Copy verbatim the material from its first line to the line that holds "R = math.radians", including that line.

DATA BLOCK
--- begin ---

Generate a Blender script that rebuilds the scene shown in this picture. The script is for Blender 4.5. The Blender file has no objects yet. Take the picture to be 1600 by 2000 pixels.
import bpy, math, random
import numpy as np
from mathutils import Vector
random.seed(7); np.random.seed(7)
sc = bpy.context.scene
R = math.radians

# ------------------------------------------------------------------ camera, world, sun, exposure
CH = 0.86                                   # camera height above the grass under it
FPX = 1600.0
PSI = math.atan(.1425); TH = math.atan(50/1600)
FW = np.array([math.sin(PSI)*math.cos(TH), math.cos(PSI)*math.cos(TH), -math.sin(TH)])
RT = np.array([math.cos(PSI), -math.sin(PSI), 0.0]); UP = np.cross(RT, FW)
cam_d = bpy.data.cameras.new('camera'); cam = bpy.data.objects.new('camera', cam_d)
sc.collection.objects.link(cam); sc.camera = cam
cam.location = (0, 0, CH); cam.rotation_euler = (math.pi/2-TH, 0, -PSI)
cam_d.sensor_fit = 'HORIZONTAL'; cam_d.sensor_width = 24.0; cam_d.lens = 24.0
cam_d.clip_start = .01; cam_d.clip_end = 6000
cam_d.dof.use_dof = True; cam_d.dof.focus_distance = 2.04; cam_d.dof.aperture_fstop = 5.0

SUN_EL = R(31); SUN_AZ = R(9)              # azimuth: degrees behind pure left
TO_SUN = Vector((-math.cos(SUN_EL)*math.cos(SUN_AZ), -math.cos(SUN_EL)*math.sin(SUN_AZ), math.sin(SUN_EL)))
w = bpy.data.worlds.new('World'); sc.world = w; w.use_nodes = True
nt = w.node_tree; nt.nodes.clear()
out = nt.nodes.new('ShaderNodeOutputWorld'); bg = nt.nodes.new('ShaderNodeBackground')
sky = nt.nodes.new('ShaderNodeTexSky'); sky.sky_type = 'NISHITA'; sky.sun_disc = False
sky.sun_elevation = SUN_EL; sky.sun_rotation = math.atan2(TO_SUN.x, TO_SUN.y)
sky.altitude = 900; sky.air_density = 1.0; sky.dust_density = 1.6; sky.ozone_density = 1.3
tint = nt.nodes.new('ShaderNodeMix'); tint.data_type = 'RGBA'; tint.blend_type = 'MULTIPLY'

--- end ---

WRITTEN SOLUTION
Generate a Blender script that rebuilds the scene shown in this picture. The script is for Blender 4.5. The Blender file has no objects yet. Take the picture to be 1600 by 2000 pixels.
import bpy, math, random
import numpy as np
from mathutils import Vector
random.seed(7); np.random.seed(7)
sc = bpy.context.scene
R = math.radians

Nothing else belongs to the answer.